> **Goal**:
Everything from the line with "Reconstruct this image" through the line with "PANEL_COLOR = (0.945, 0.955, 1.0)" should be repeated exactly, both of those lines included, and nothing else.

*** Data in this exercise

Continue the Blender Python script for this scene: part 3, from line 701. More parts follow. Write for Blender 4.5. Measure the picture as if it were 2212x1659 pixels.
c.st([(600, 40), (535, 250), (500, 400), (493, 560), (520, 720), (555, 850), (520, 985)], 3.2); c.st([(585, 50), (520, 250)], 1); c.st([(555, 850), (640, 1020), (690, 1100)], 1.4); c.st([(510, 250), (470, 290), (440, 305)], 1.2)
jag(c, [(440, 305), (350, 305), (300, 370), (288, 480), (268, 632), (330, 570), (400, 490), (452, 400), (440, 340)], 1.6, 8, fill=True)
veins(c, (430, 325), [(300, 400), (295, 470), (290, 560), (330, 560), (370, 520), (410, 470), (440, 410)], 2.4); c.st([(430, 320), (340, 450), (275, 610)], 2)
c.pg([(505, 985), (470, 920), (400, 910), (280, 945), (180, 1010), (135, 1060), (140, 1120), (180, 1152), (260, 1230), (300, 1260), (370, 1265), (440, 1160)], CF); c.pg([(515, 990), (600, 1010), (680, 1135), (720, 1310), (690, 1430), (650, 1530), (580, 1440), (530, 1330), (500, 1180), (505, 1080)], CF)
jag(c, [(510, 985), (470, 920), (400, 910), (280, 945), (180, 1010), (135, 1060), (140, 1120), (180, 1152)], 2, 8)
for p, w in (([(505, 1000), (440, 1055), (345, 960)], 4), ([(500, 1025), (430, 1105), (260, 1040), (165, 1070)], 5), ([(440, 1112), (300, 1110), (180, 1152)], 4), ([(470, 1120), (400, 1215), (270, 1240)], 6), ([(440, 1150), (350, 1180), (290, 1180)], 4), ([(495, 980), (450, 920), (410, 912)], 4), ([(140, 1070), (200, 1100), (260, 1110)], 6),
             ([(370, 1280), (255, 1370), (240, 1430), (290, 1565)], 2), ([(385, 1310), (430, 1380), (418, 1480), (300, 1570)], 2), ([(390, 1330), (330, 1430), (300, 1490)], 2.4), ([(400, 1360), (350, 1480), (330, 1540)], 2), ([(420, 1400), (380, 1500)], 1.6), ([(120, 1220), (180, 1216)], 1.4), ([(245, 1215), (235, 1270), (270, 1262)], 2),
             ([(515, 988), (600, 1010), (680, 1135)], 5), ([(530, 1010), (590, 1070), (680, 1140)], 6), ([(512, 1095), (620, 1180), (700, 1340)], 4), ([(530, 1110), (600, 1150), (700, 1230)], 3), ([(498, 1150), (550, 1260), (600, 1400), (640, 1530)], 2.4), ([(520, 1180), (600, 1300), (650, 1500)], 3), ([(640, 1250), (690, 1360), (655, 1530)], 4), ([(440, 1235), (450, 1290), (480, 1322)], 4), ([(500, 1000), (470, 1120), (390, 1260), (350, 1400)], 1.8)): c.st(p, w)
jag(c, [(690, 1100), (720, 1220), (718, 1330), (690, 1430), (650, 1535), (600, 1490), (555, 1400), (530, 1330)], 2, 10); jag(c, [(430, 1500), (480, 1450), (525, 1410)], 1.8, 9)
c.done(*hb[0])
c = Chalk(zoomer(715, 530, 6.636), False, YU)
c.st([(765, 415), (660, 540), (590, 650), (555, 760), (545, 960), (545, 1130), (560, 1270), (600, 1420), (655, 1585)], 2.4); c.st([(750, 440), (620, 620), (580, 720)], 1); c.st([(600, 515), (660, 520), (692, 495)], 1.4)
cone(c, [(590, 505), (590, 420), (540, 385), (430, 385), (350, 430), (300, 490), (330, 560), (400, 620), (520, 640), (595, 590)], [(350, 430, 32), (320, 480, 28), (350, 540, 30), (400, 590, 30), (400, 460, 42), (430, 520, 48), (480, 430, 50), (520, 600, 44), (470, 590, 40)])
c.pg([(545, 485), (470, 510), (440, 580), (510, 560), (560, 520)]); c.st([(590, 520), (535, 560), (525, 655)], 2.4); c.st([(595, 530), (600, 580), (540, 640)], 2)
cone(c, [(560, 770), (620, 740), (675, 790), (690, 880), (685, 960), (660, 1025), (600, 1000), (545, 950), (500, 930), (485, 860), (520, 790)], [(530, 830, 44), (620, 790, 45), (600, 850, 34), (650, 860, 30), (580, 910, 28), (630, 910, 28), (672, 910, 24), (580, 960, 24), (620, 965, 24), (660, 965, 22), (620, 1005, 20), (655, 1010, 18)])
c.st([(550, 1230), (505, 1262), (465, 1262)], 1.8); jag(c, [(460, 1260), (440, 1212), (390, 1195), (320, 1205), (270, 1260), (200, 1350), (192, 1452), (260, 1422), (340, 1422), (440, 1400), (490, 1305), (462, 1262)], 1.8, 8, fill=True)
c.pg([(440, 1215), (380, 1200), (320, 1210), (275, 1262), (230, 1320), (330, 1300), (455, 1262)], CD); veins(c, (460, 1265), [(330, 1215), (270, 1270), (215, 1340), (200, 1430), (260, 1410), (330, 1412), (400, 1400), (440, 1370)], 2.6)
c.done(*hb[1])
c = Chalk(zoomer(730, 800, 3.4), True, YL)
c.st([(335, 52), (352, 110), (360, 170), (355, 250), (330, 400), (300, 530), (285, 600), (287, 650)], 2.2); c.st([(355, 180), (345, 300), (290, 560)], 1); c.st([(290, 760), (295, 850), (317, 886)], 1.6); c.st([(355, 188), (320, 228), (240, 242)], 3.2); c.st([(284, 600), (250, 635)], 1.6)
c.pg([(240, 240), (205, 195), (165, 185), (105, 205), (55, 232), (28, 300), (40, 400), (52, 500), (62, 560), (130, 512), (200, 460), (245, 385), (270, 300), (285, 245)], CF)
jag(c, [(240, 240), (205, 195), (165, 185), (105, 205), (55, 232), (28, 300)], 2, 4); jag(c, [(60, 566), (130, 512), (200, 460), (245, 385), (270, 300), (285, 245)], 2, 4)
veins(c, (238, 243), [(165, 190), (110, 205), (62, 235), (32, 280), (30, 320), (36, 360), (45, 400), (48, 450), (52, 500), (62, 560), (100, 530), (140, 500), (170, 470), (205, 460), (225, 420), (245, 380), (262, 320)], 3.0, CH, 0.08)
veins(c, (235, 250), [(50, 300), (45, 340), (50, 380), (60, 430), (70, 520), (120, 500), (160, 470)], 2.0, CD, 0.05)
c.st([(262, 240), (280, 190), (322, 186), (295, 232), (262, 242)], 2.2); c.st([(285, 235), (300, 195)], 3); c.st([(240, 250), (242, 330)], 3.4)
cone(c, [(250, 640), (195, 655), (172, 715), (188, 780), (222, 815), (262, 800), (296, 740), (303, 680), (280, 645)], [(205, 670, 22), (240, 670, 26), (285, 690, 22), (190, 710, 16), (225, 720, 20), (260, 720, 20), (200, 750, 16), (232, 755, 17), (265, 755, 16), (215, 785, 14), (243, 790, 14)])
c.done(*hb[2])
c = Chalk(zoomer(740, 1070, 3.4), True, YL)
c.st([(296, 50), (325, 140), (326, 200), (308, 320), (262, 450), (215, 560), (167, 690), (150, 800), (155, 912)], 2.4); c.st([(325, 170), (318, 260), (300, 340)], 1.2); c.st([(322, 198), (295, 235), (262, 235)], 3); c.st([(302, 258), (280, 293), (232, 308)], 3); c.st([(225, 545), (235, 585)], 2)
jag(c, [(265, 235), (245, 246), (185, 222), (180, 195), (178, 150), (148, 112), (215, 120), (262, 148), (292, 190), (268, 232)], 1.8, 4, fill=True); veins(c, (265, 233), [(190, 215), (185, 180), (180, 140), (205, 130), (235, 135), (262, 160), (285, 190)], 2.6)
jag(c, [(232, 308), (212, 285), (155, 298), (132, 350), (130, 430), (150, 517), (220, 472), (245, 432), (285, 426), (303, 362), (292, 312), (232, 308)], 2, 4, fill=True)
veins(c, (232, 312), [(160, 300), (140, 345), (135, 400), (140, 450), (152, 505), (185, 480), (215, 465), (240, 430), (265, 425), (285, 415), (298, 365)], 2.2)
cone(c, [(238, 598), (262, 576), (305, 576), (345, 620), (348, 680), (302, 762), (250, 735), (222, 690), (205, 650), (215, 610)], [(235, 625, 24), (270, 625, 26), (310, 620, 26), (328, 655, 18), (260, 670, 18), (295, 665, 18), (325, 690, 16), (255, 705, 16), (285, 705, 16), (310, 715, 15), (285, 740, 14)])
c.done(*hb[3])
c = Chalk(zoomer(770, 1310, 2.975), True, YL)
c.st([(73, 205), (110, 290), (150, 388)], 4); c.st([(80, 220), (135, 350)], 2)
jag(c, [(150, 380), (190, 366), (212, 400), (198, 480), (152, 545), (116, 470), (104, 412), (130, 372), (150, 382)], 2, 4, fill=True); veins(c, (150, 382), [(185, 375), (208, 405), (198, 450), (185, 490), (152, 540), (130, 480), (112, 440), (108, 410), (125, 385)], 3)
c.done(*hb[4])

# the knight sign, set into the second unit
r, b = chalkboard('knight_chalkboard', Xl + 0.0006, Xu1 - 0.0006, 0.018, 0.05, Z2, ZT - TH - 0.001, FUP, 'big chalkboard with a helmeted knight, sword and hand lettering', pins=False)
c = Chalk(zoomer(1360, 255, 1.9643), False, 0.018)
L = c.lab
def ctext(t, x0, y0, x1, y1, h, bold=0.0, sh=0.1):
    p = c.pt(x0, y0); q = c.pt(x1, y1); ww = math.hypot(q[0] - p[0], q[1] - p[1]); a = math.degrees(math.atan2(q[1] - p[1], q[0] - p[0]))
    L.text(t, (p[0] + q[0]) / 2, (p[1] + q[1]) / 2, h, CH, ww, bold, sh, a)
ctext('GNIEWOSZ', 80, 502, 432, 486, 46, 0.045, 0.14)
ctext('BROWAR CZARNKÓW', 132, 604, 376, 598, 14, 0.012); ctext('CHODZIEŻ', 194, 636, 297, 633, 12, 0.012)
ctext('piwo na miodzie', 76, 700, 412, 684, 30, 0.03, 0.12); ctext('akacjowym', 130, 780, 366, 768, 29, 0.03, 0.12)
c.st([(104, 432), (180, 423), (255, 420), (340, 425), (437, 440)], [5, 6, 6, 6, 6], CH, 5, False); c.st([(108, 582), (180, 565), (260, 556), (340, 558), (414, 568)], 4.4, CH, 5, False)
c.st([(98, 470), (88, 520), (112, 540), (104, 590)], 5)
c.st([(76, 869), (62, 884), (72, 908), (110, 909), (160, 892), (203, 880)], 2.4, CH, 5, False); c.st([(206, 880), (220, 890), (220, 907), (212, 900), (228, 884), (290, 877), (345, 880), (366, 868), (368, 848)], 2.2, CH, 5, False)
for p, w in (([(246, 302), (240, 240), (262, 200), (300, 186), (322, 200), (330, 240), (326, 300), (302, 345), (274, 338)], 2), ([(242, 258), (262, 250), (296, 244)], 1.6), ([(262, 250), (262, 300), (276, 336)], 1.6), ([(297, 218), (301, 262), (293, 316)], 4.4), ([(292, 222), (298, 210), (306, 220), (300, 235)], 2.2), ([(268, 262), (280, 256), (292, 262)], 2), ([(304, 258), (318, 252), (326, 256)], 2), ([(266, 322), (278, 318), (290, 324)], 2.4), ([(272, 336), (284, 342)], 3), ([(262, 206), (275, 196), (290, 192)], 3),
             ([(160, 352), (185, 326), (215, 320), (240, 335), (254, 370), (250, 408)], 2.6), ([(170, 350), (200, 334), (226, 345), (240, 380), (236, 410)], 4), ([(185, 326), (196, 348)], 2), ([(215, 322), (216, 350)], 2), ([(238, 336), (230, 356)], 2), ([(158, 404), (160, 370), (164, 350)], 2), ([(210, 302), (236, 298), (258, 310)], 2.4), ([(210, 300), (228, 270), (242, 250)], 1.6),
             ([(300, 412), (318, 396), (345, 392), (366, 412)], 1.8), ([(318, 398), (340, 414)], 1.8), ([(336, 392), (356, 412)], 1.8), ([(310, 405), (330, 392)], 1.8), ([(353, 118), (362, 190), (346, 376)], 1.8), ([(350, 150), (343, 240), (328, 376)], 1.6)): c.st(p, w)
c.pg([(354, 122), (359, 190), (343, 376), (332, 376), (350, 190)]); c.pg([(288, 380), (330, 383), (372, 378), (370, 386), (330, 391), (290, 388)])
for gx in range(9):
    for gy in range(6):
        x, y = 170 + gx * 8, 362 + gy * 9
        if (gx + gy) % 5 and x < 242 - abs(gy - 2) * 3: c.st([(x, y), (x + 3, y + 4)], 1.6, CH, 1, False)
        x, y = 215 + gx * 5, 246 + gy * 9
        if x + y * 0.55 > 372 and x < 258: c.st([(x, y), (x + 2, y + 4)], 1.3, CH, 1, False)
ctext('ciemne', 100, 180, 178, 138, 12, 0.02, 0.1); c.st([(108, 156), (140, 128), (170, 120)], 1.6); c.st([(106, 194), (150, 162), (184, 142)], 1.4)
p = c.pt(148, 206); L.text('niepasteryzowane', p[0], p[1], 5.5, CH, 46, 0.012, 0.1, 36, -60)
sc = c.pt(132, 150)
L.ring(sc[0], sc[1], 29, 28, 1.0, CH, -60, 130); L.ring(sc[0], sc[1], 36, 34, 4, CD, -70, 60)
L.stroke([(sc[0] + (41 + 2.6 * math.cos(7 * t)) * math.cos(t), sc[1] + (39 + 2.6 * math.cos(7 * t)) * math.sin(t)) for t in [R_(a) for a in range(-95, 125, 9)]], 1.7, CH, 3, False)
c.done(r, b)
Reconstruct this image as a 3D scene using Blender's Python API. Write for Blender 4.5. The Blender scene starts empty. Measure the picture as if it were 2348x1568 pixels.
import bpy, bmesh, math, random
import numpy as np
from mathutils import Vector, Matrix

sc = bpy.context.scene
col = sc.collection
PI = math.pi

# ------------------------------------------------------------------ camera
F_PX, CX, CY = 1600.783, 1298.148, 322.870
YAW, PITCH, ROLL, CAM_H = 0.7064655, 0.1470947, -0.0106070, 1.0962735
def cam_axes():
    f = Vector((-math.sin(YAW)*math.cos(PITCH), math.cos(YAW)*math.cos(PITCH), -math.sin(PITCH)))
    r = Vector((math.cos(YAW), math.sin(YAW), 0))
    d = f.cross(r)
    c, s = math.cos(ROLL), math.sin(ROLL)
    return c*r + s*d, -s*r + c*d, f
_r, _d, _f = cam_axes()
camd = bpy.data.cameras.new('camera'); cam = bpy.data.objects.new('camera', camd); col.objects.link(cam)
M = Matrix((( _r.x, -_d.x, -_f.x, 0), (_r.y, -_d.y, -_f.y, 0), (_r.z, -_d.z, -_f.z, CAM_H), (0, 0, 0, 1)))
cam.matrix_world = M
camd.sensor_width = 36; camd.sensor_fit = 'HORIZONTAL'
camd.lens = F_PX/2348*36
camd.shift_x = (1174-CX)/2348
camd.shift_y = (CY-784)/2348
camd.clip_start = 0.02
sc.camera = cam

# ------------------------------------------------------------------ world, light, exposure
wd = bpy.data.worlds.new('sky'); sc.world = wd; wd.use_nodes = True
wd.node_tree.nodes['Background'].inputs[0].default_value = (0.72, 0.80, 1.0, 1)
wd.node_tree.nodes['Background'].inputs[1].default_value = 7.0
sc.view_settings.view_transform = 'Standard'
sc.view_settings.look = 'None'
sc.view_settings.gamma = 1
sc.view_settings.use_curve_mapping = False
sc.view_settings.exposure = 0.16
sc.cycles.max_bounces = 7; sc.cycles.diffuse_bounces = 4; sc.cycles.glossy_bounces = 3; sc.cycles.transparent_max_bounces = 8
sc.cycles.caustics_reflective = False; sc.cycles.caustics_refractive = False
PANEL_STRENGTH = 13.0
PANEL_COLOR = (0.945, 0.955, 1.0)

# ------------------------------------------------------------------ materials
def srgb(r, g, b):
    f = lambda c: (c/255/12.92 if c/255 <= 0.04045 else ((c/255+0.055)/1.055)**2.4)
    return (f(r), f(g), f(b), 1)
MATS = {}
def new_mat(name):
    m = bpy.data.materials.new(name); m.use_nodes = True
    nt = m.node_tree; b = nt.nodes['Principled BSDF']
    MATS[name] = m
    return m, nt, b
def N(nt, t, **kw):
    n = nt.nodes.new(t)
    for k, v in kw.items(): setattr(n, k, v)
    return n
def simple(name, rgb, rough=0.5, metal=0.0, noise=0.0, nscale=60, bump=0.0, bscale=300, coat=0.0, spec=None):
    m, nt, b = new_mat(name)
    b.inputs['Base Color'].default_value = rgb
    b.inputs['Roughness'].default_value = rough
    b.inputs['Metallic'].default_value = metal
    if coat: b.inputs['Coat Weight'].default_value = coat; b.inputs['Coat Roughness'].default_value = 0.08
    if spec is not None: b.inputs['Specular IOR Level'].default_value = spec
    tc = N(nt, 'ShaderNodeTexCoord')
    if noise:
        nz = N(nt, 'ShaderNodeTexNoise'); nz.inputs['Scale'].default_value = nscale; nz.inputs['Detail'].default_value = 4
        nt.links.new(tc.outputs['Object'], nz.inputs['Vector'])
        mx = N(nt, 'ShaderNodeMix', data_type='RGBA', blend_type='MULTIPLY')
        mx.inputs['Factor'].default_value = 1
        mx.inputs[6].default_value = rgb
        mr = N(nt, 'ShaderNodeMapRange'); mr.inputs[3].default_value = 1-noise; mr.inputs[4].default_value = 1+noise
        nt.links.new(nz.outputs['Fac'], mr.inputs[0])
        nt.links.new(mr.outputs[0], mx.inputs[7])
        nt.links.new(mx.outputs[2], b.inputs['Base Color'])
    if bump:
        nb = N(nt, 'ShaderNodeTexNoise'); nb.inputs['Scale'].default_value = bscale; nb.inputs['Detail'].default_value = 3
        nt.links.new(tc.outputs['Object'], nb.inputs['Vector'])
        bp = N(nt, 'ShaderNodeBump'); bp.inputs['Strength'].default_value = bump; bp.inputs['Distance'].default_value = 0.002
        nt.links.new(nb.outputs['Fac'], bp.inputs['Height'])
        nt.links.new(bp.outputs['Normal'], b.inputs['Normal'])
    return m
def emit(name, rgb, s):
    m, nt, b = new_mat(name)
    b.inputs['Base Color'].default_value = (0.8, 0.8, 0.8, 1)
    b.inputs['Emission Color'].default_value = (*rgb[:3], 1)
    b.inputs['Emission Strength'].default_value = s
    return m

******

> **Written solution**:
Reconstruct this image as a 3D scene using Blender's Python API. Write for Blender 4.5. The Blender scene starts empty. Measure the picture as if it were 2348x1568 pixels.
import bpy, bmesh, math, random
import numpy as np
from mathutils import Vector, Matrix

sc = bpy.context.scene
col = sc.collection
PI = math.pi

# ------------------------------------------------------------------ camera
F_PX, CX, CY = 1600.783, 1298.148, 322.870
YAW, PITCH, ROLL, CAM_H = 0.7064655, 0.1470947, -0.0106070, 1.0962735
def cam_axes():
    f = Vector((-math.sin(YAW)*math.cos(PITCH), math.cos(YAW)*math.cos(PITCH), -math.sin(PITCH)))
    r = Vector((math.cos(YAW), math.sin(YAW), 0))
    d = f.cross(r)
    c, s = math.cos(ROLL), math.sin(ROLL)
    return c*r + s*d, -s*r + c*d, f
_r, _d, _f = cam_axes()
camd = bpy.data.cameras.new('camera'); cam = bpy.data.objects.new('camera', camd); col.objects.link(cam)
M = Matrix((( _r.x, -_d.x, -_f.x, 0), (_r.y, -_d.y, -_f.y, 0), (_r.z, -_d.z, -_f.z, CAM_H), (0, 0, 0, 1)))
cam.matrix_world = M
camd.sensor_width = 36; camd.sensor_fit = 'HORIZONTAL'
camd.lens = F_PX/2348*36
camd.shift_x = (1174-CX)/2348
camd.shift_y = (CY-784)/2348
camd.clip_start = 0.02
sc.camera = cam

# ------------------------------------------------------------------ world, light, exposure
wd = bpy.data.worlds.new('sky'); sc.world = wd; wd.use_nodes = True
wd.node_tree.nodes['Background'].inputs[0].default_value = (0.72, 0.80, 1.0, 1)
wd.node_tree.nodes['Background'].inputs[1].default_value = 7.0
sc.view_settings.view_transform = 'Standard'
sc.view_settings.look = 'None'
sc.view_settings.gamma = 1
sc.view_settings.use_curve_mapping = False
sc.view_settings.exposure = 0.16
sc.cycles.max_bounces = 7; sc.cycles.diffuse_bounces = 4; sc.cycles.glossy_bounces = 3; sc.cycles.transparent_max_bounces = 8
sc.cycles.caustics_reflective = False; sc.cycles.caustics_refractive = False
PANEL_STRENGTH = 13.0
PANEL_COLOR = (0.945, 0.955, 1.0)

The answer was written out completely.